Pros and Cons of Example-Based Learning

You may have noticed that design education often seems to teach from a personal, anecdotal, and example-based perspective. This approach is often embodied in case studies—e.g., “How our re-design made us lose 43% of our customers” or “How we increased the ecommerce conversion rate by 24%“.

Example based learning is valuable and you’ll experience this approach a lot in IDF’s courses. However, when the example-based mindset is taken to an extreme and applied in development processes, the approach is embodied in statements like "just copy the apps you like" and in a Just-Fucking-Do-It (JFDI) development process. One of the advantages of example-based learning – or indeed development – is that you don’t easily fall into "analysis paralysis" and that you get your design "out there" as fast as possible. It is an approach often used by entrepreneurs with the tenet of "fail forward".

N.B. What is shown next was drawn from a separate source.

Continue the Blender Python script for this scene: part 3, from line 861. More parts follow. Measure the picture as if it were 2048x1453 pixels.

Author/Copyright holder: Uber Technologies Inc. Copyright terms and licence: Fair Use

For example, following the success of the online taxi service Uber.com, many start-ups brand themselves like “Uber for X”: We are “Uber for Home-delivery”, “Uber for Laundry” and essentially try to copy the business model, marketing and success of a well-reputed company.

This approach of copying a design or a business model is well known and is the core of example-based learning and development. The approach does indeed work to a certain extent, but it—unfortunately—also contains the dangers that lead to massive failure.

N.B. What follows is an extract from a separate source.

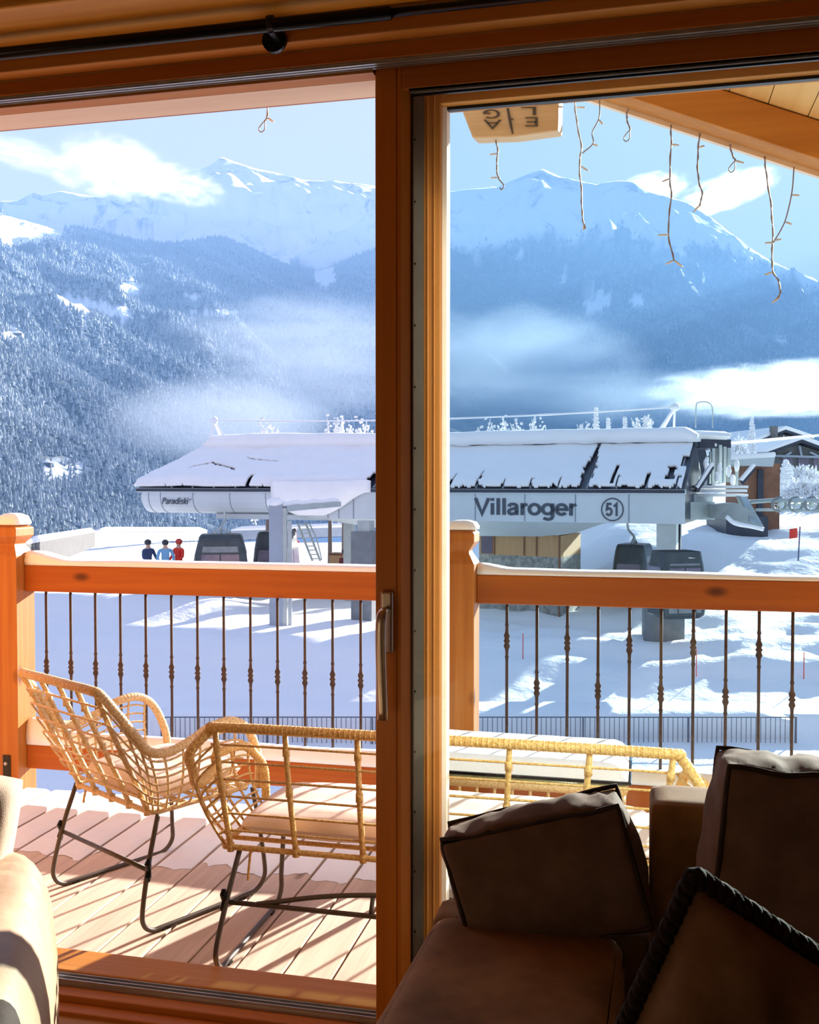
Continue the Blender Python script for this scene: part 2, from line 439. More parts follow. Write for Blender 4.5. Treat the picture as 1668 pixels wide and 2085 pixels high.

“He who loves practice without theory is like the sailor who boards ship without a rudder and compass and never knows where he may cast.”
– Leonardo da Vinci, leading artist and intellectual of the Italian Renaissance who's known for his enduring works "The Last Supper" and "Mona Lisa”.

Pros and Cons of Research-Based Learning

As stated above, example-based learning from practice can be great. However, we should not accept an over-simplified division between “research versus practice” or “academia versus industry”. It is regrettable that many design courses underemphasize, or simply ignore, the known science behind the human interactive experience: Research will teach you the tried and tested techniques, and the IDF prioritizes solid research. And we always relate theory to practice:

“Experience without theory is blind, but theory without experience is mere intellectual play.”
– Immanuel Kant, German philosopher and key figure in modern philosophy, active in the 18th and 19th centuries: his impact endures, particularly in how the main concepts of the mind structure human experience.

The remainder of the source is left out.